By Anand Holla

At the ongoing 71st Venice International Film Festival, Jordanian director Naji Abou Nowar’s Theeb, a Bedouin Western shot in the deserts of Jordan with real Bedouins, is fetching heaps of praises.

The 100-minute coming-of-age drama, supported by the Doha Film Institute (DFI), is headlining Arab cinema at the Venice Film Festival. As part of Spring Grant 2013, the DFI backed Nowar’s debut feature, and it was also supported by Sanad, the development and post-production fund of the Abu Dhabi Film Festival.

Theeb (which means wolf in Arabic), which is now fuelling conversations in the movie festival circuits, has been selected for the Orizzonti competition section of the Venice Film Festival.

During World War I, a young Bedouin boy Theeb, in the Ottoman province of Hijaz, has to make sense of a hurried coming-of-age experience when he sets off on a dangerous desert trip to guide a British officer to his secret destination.

Set in 1916, the story follows Theeb and his elder brother Hussein living with a Bedouin tribe in an area that is now part of Northern Saudi Arabia. While Theeb learns lessons on daily survival from Hussein after the death of their father, the two are oblivious to the historic battles being waged around their world – the First World War raging in Europe, the Ottoman Empire falling apart, the emergence of the Great Arab Revolt, and the British officer T E Lawrence’s plan with the Arab Prince Faisal to establish an Arab kingdom.
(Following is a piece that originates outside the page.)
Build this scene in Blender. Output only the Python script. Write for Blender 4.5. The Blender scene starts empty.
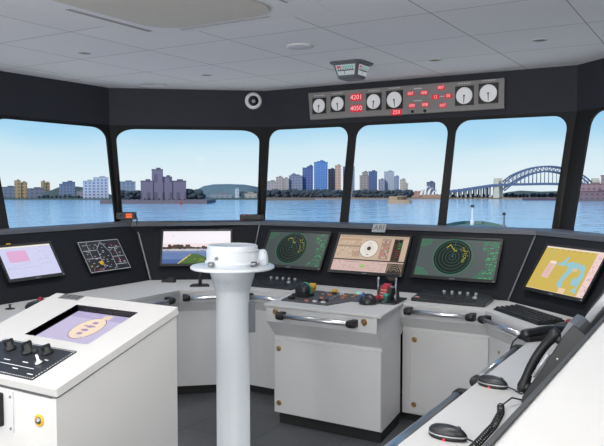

The film’s synopsis explains, “When British officer Edward and his Bedouin guide Marji stumble wayward into their tribe’s camp, the two brothers’ destiny is forever changed. Abiding by the Bedouin custom that guests cannot be refused aid, Hussein is assigned to accompany the two strangers to their destination — with the uninvited Theeb, eager for adventure, following close behind.”

“The ensuing journey, filled with danger and hardship, will result in Theeb’s greatly hastened maturation in a culture where a man’s honour and righteousness determines his inclusion or expulsion from the community,” adds the synopsis.

Made with a small crew, a modest budget and a cast full of non-professional actors from one of the last of Jordan’s nomadic Bedouin tribes to settle down, Nowar’s well-received film will soon be screened at the Toronto International Film Festival as well.

Nowar, who studied screenwriting at the Sundance Institute Lab’s first Middle East programme in Jordan, has shot the film entirely on location against the stunning landscape of Wadi Rum and Wadi Araba. The idea was to blend Bedouin tribal culture and Western ideas and concepts.

In an interview to Variety over the film’s premiere at Venice, Nowar explains, “I immediately liked 1916 and the great Arab Revolt (against the Ottoman Empire) because it had many similarities to the great Westerns. It’s a different tone, but if you look at the Sergio Leone movies or John Ford’s The Searchers, it’s a time of great change, a very turbulent time. That’s what really interested me, telling the story of what happened to the Bedouins. Because their culture is killed after that. The actors in the film are the last Bedouins to be born as nomads. That’s why we chose them.”